Two weeks left till school starts!

When I was a student, I dreaded the beginning of August, because it was The Beginning of the End of Vacation. Like many teachers, I think, I did not love being in school. (Maybe that's why I got into teaching, in part: to rectify everything I thought was wrong/bad/unpleasant/pointless/mediocre about how I was taught.) As a teacher, I look forward to it. As a mother of two under two, I look forward to it even more since being in school means I get a whole five minutes between classes to go to the bathroom BY MYSELF as well as twenty-five minutes to eat my lunch in peace. Perspective is everything.

I have a ton of reading to do, and probably won't get all of it done before school starts. I have great plans and expectations for this year, some of which will go spectacularly well, some of which will go spectacularly badly, and some of which won't happen at all. It happens every year. One of the greatest lessons I've learned from teaching is that you're endlessly tweaking and perfecting and shifting and changing what you do, no matter how experienced you are.

I do get to teach Hamlet this year, which thrills me no end. If I can swing it, I'm going to cram all the early and middle English literature into the first few weeks and spend the entire second half of the term on Shakespeare. The great perquisite of being the teacher is that I can spend more time on what I like best. I've enjoyed teaching Midsummer Night's Dream or Henry V for the past few years, but getting to teach Hamlet is total English Nerd Crack.

Sunday, June 14, 2009

I really haven't disappeared (again)

Well. In news of my world, I went back to teaching and found out how little time a full-time teaching job and a full-time mothering job leave one. :-)

Especially when one is pregnant with Numero Due.

So. The first child (the girlchild) will be one in a month. The second child (a boychild this time) will be here in the next few weeks. The teaching career picks back up in August with a new course; I'm picking up a section of world literature for seniors in addition to three sections of British literature for juniors. I'm thrilled about the change, especially since I truly enjoyed the students I taught this year who will be seniors next year!

My fellow teachers and I have a few new tricks up our sleeves for next year.
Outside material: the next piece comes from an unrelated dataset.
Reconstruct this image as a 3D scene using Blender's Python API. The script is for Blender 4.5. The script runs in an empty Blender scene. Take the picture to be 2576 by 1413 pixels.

The nicest thing about teaching is that it's never the same thing from year to year, or at least it doesn't have to be. One thing we're implementing is a mandatory grammar test for juniors because we're all tired of correcting the same errors multiple times throughout the year. Another great change we're making is moving the junior research paper from term 3 to term 2.

I'll reserve judgment on these changes for now, but my feeling is that these changes will be positive ones for both the teachers and the students.